The best offerings from overseas are two Midsomer Murders collections, which has brought the picturesque English village murder mystery to a wonderful high point thanks to brilliant character-driven plots that are leavened with plenty of humor.  Midsomer Murders: Series 16 (Acorn Media, 463 min., $49.98, BD $59.98) contains five feature-length murder mysteries including the delightful “Let Us Prey” and introduces DCI Barnaby’s new partner, Detective Sergeant Charlie Nelson, who is played by Gwilym Lee.  Midsomer Murders: Series 17 (Acorn Media, 356 min., $49.98, BD $59.99) contains four more mysteries featuring the unflappable DCI Barnaby, who is extremely well-played by Neil Dudgeon.

This week’s top anime release is the new high-def edition of the 51-episode 2003 Full Metal Alchemist anime.  The Full Metal Alchemist: Complete Collection (FUNimation, 1275 min., BD $64.98, Ltd.
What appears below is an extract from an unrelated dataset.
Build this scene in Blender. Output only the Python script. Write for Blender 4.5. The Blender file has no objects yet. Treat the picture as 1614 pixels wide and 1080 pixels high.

Ed. $129.98) contains all 51 episodes in glorious high definition on six discs.  There are two rather similar Full Metal Alchemist anime series, both of which are based on Hiromu Arakawa’s Full Metal Alchemist retro steampunk science fantasy manga.  But the 2003 series quickly caught up to the manga storyline and the animators came up with their own final story arc.  The 2009 Full Metal Alchemist: Brotherhood series follows the manga storyline more precisely.  Both series are very well done, and many prefer this first series, which debuted on Adult Swim back in 2004 and introduced many American fans to the property.

Also out this week is The Comic Artist & His Assistants Complete Collection (Sentai Filmworks, 300 min., Subitltes Only, $39.98, BD$49.98), which collects the 2014 series from Zexcs that was simulcast on Crunchyroll, and is based on a seinen manga that follows the adventures of an artist with a serious panty fetish, who is constantly badgering his female assistants to pose for him.

Re-priced re-releases due out on Tuesday include the Fullmetal Panic: Complete Collection (FUNimation, BD/DVD Combo $39.98), the Fullmetal Panic: Fumoffu Complete Collection (FUNimation, BD/DVD Combo $39.98), and the Peacemaker Complete Collection (FUNimation, $39.98).